When You Call My Husband the N-Word

If your family were too poor to have a Thanksgiving dinner this year, my husband would be the one to set you up through a food drive. He is a respected man in the community, both secular and within the church.

He is the type of man who sees an old lady with a cane in the grocery parking lot, and loads her cart full of groceries in the car for her.

He stops in the street when he feels Holy Spirit to compel him to pray for a stranger.

He has been known to send money to a friend he met years ago at a conference, who is still struggling to make ends meet.

He contributes to his family’s ministry – a ministry that provides education, food, and wells for the impoverished, widows, and orphans in his father’s village in Zimbabwe.

He loves furiously and graciously. If he heard you, he would turn the other cheek.

When You Call My Husband the N-Word

But I can’t. I can’t allow myself to turn the other cheek. Because you and I have something he doesn’t have – white privilege.

You say what you want without worrying about the consequences. The freedom of speech only applies to the privileged.

I can be outraged and heard. I have the privilege to react. Should my husband react in the slightest, the rest of the white community would respond with their own political protest.

Respect the flag. Look at what this country has given you. 

This country has given him opportunities, but made it exceedingly difficult as a Zimbabwean immigrant to do so.

This country has given him freedom, but only freedom to move within the parameters we as a white community has set for him.

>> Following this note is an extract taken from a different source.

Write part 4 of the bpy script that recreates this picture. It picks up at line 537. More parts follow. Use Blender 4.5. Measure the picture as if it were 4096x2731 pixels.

This country has given him privilege, but only the privilege he has carved for himself by standing up straight, being respectful in his tone at all times, dressing near-business casual, even if he is just going to the grocery store.

When You Call My Husband the N-Word

He carries himself in a way that makes the white people say, “He’s not like the others. He wears a belt.”

He speaks in a way that makes the ignorant say, “Wow, for growing up in Africa, your English is impeccable!” (English is an official language of Zimbabwe.)

But when you call my husband the n word, you take away the blank space of knowing and opportunity and instead fill it with the graffiti of your hate.

When you call my husband the n word, you reduce yourself.

You become one dimensional.

Maybe you’re a family man. Perhaps you love fiercely and work hard, just like my husband. I’m sure you laugh in moments of joy, and you’ve cried when you’ve lost something dear.

Your heart beats like the rest of us.

But all is lost within the label you’ve created for yourself.

Racist.

When you take away the humanity of someone else, you lose a piece of your humanity as well.